WORK TO BE COMPLETED: Look below. Copy each line that has "scene" in it.

GIVEN DATA:
* BEGIN *
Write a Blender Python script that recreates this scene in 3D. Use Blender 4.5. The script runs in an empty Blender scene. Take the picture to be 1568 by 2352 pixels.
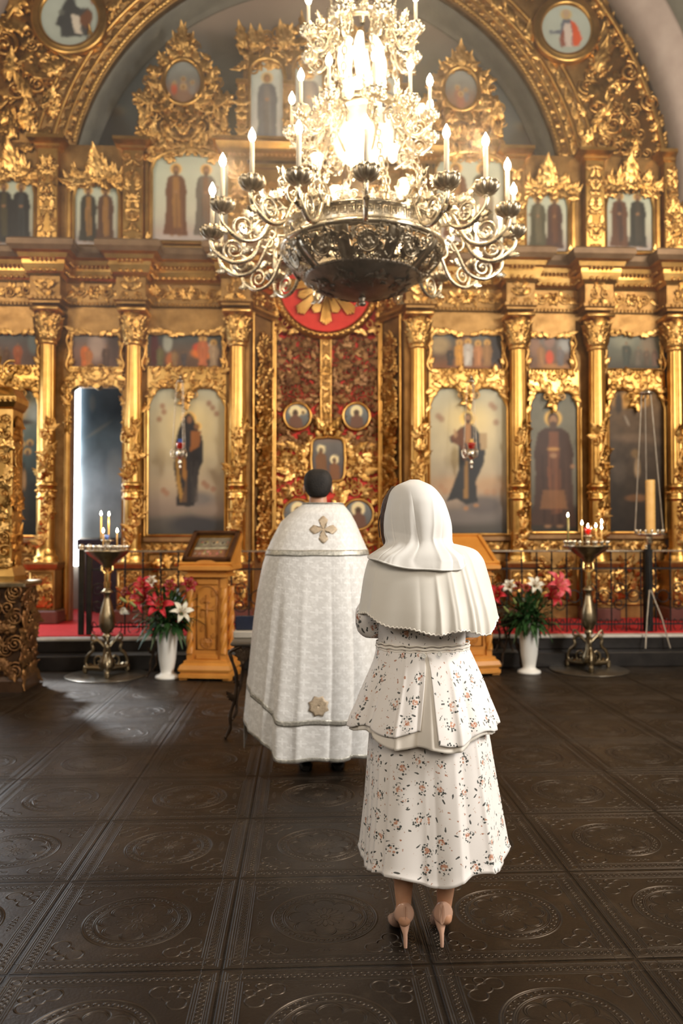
import bpy, math, random
import numpy as np
from math import sin, cos, pi, sqrt, atan, atan2
from mathutils import Matrix, Vector, Euler
SC = bpy.context.scene
COL = SC.collection
# ------------------------------------------------------------------ camera, world, lights
FPX = 28/36*2352
TH = atan(87/FPX); PH = atan(46/FPX)
CAMZ = 1.5
cam = bpy.data.cameras.new('camera'); camo = bpy.data.objects.new('camera', cam); COL.objects.link(camo)
cam.sensor_fit = 'VERTICAL'; cam.sensor_height = 36; cam.lens = 28
camo.location = (0, 0, CAMZ); camo.rotation_euler = (pi/2+PH, 0, -TH)
cam.dof.use_dof = True; cam.dof.focus_distance = 2.95; cam.dof.aperture_fstop = 2.2
cam.clip_end = 200
SC.camera = camo
SC.view_settings.view_transform = 'Standard'; SC.view_settings.look = 'None'
SC.view_settings.gamma = 1; SC.view_settings.exposure = 0.0
SC.view_settings.use_curve_mapping = False
SC.cycles.use_adaptive_sampling = True; SC.cycles.adaptive_threshold = .03
SC.cycles.max_bounces = 5; SC.cycles.diffuse_bounces = 3; SC.cycles.glossy_bounces = 4
SC.cycles.transmission_bounces = 4; SC.cycles.transparent_max_bounces = 6
SC.cycles.sample_clamp_indirect = 4.0; SC.cycles.caustics_reflective = False; SC.cycles.caustics_refractive = False
w = bpy.data.worlds.new('world'); SC.world = w; w.use_nodes = True
w.node_tree.nodes['Background'].inputs[0].default_value = (1.0, 0.74, 0.50, 1)
w.node_tree.nodes['Background'].inputs[1].default_value = 0.11
def area(name, loc, target, sx, sy, power, col):
    l = bpy.data.lights.new(name, 'AREA'); l.shape = 'RECTANGLE'; l.size = sx; l.size_y = sy
    l.energy = power; l.color = col
    o = bpy.data.objects.new(name, l); COL.objects.link(o); o.location = loc
    o.rotation_euler = (Vector(target)-Vector(loc)).to_track_quat('-Z', 'Y').to_euler()
    return o
def point(name, loc, power, col, r=.05):
    l = bpy.data.lights.new(name, 'POINT'); l.energy = power; l.color = col; l.shadow_soft_size = r
    o = bpy.data.objects.new(name, l); COL.objects.link(o); o.location = loc
    return o
DAY = (1.0, .95, .88); WARM = (1.0, .72, .44)
area('window_light_left', (-5.7, -2.0, 5.2), (0.4, 4.5, 1.2), 2.2, 3.6, 170, DAY)
area('window_light_right', (5.9, 1.4, 4.0), (0.2, 4.2, 1.0), 1.6, 3.2, 760, DAY)
area('window_light_back', (1.0, -6.6, 6.0), (0, 8, 3.0), 3.0, 3.2, 330, (1.0, .86, .68))
area('window_light_aisle', (-5.1, 10.2, 2.4), (-2.6, 6.6, 0.0), 1.2, 2.8, 170, (.80, .90, 1.0))
point('chapel_daylight', (-3.5, 11.4, 2.2), 16, (.82, .91, 1.0), .3)
area('screen_fill_right', (5.9, 6.2, 5.6), (-.5, 10.7, 3.2), 1.6, 3.0, 210, (1.0, .84, .62))  # unseen warm fill, added to brighten the icon screen from the right
area('screen_fill_left', (-5.9, 5.6, 5.6), (.5, 10.7, 3.0), 1.6, 3.0, 150, (1.0, .84, .62))  # weaker fill on the left, also added for the screen's carved relief
sp = bpy.data.lights.new('sun_patch_window', 'SPOT'); sp.energy = 2600; sp.color = (.82, .91, 1.0); sp.spot_size = math.radians(24); sp.spot_blend = .35; sp.shadow_soft_size = .12
spo = bpy.data.objects.new('sun_patch_window', sp); COL.objects.link(spo); spo.location = (-4.25, 10.25, 3.2)
spo.rotation_euler = (Vector((-2.35, 7.1, 0))-Vector(spo.location)).to_track_quat('-Z', 'Y').to_euler()

# ------------------------------------------------------------------ projection helpers (photo pixel on the plane y = Y)
CR = Euler((pi/2+PH, 0, -TH)).to_matrix()
def W(px, py, Y):
    d = CR @ Vector(((px-784)/FPX, (1176-py)/FPX, -1)); t = Y/d.y
    return Vector((d.x*t, Y, CAMZ+d.z*t))
def XP(px, py, Y): return W(px, py, Y).x
def ZP(py, Y, px=720): return W(px, py, Y).z
def FL(px, py):
    d = CR @ Vector(((px-784)/FPX, (1176-py)/FPX, -1)); t = -CAMZ/d.z
    return Vector((d.x*t, d.y*t, 0))

# ------------------------------------------------------------------ node expression helper
class E:
    nt = None
    def __init__(s, v): s.v = v
    @staticmethod
    def m(op, *a):
        n = E.nt.nodes.new('ShaderNodeMath'); n.operation = op
        for i, x in enumerate(a):
            x = x.v if isinstance(x, E) else x
            if isinstance(x, (int, float)): n.inputs[i].default_value = float(x)
            else: E.nt.links.new(x, n.inputs[i])
        return E(n.outputs[0])
    def __add__(s, o): return E.m('ADD', s, o)
    __radd__ = __add__
    def __sub__(s, o): return E.m('SUBTRACT', s, o)
    def __rsub__(s, o): return E.m('SUBTRACT', o, s)
    def __mul__(s, o): return E.m('MULTIPLY', s, o)
    __rmul__ = __mul__
    def __truediv__(s, o): return E.m('DIVIDE', s, o)
    def sin(s): return E.m('SINE', s)
    def cos(s): return E.m('COSINE', s)
    def abs(s): return E.m('ABSOLUTE', s)
    def fract(s): return E.m('FRACT', s)
    def floor(s): return E.m('FLOOR', s)
    def sqrt(s): return E.m('SQRT', s)
    def clamp(s): return E.m('MINIMUM', E.m('MAXIMUM', s, 0.0), 1.0)
def emax(a, b): return E.m('MAXIMUM', a, b)
def emin(a, b): return E.m('MINIMUM', a, b)
def lt(a, b): return E.m('LESS_THAN', a, b)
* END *
OUTPUT BELOW:
Write a Blender Python script that recreates this scene in 3D. Use Blender 4.5. The script runs in an empty Blender scene. Take the picture to be 1568 by 2352 pixels.
SC = bpy.context.scene